The Pensacola Lighthouse was built by Lt. George Horatio Derby (The Soldier Joker). He was the 8th District Lighthouse Engineer (1857-1859). The Pensacola Lighthouse that was lit in 1859 survived the Civil War (including bombardment), two lightning strikes, an earthquake, and ALL of the hurricanes and tornadoes that have plagued the Gulf Coast. He was the Engineer of record for the lighting of the lighthouses of Sand Island and Pensacola on January 1, 1859.

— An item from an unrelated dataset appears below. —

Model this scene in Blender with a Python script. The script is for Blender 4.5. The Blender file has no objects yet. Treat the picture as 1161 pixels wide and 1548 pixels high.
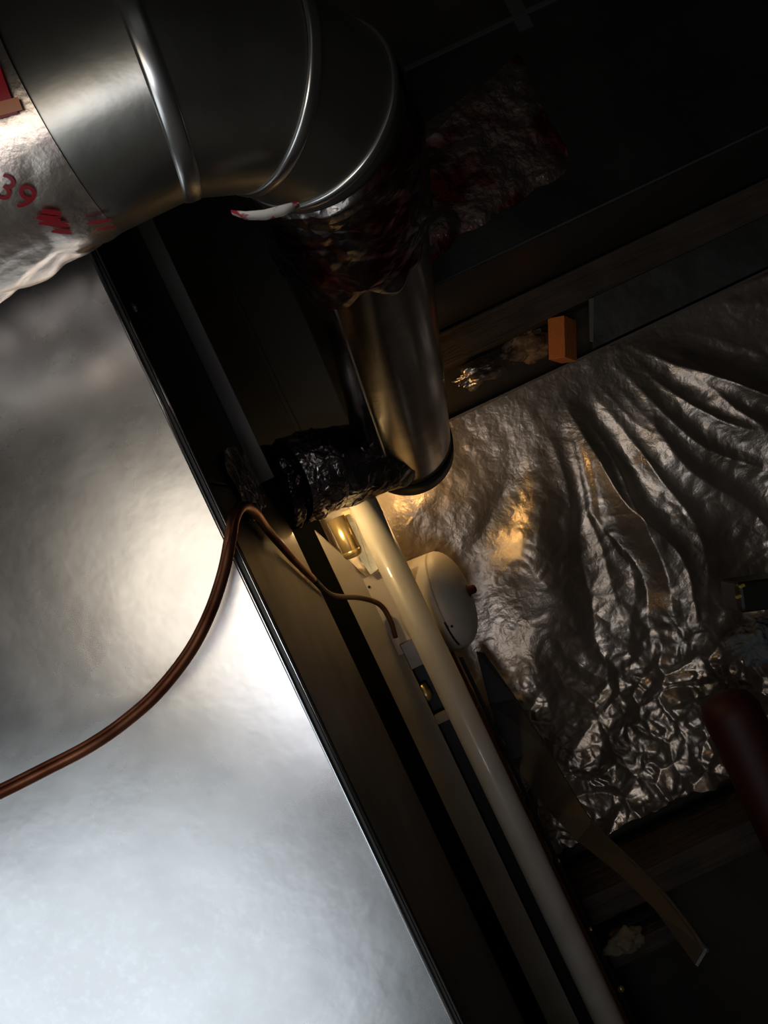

Derby was a soldier, cartographer, humorist, engineer, and practical joker. He surveyed the Sacramento Valley, the Tulare Valley, San Diego Harbor, the mouth of the Colorado River. His humor concepts were used and "expanded" by Mark Twain. He knew and interacted with General Winfield Scott, Robert E. Lee, Ulysses S. Grant, and William Tecumseh Sherman. He was a classmate of George Pickett, George McClellan, and Stonewall Jackson. Derby lived in San Diego from 1853-54 in the Derby-Pendleton House, now located on the Whaley House grounds.
George Horatio Derby (1823-1861) attended West Point 1842-1846. George met Charles and Martha Hitchcock. Their daughter was Lillie Hitchcock (Coit). The Hitchcocks and Samuel Clemens would be friends. Mark Twain would be affected by George Derby. The Hitchcock Legacy lives in The Charles and Martha Hitchcock Graduate Lectureship at U.C.Berkeley. The Lillie Hitchcock Coit Legacy is in the form of Coit Tower in San Francisco, The legacy of Sam Clemens is in the form of Mark Twain. The Legacy of George Horatio Derby is in the form of books- Phoenixiana and The Squibob Papers. His humor touched his contemporaries: General Winfield Scott, U.S. Grant, Jefferson Davis, W.T. Sherman, along with his classmates McClellan, Jackson, and Pickett. His legacy as a Topographical Engineer includes maps and surveys of California. He built five Lighthouses on the Alabama Gulf Coast. The major suspect in the cause of Derby's death is mercury poisoning.